The Attempt at a Solution

Ok I started with k = 1 and went to k = 5. The pattern I noticed is

For k=n we have p(X=n+1) = (1/2)(1/3)(1/4)...(1/n)p(X=1) = (1/n!)p(X=1)

Let k go to inf

We have Ʃ (1/n!) p(X=1)


The above summation equal 1 by probability axiom.

We get p(X=1) = Ʃ 1/n!

It is known that e^x = Ʃ xⁿ/n!

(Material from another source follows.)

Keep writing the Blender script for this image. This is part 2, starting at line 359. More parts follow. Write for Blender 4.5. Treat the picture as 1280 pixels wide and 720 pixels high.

Where 0≤n<∞

In this case we are starting from 1 so we must reindex to get
e^x = 1 + Ʃ xⁿ/n!

We then have

P(X=1) = 1/(Ʃ 1/n!) = 1/e-1

Since p(X=0) = p(X=1) is given we end up with

p(X=0) = 1/e-1

But the answer is 1/e+1. I sense I am close but I am messing up something with the reindexing maybe?

 

[Dick]

Homework Statement

Suppose that
Pr(X = 0) = Pr(X = 1), Pr(X = k + 1) = (1/k)Pr(X = k), k = 1,2,3,···
Find Pr(0).

Homework Equations

The Attempt at a Solution

Ok I started with k = 1 and went to k = 5. The pattern I noticed is

For k=n we have p(X=n+1) = (1/2)(1/3)(1/4)...(1/n)p(X=1) = (1/n!)p(X=1)

Let k go to inf

We have Ʃ (1/n!) p(X=1)


The above summation equal 1 by probability axiom.

We get p(X=1) = Ʃ 1/n!

It is known that e^x = Ʃ xⁿ/n! Where 0≤n<∞

In this case we are starting from 1 so we must reindex to get
e^x = 1 + Ʃ xⁿ/n!

We then have

P(X=1) = 1/(Ʃ 1/n!) = 1/e-1

Since p(X=0) = p(X=1) is given we end up with

p(X=0) = 1/e-1

But the answer is 1/e+1. I sense I am close but I am messing up something with the reindexing maybe?

You summed P(X=1)+P(X=2)+P(X=3)+... correctly. It's (Ʃ (1/n!)) p(X=1)=e*P(X=1). Then stuff starts going haywire. The axiom of probability tells you P(X=0)+P(X=1)+P(X=2)+...=1. So P(X=0)+e*p(X=1)=1. Take it from there.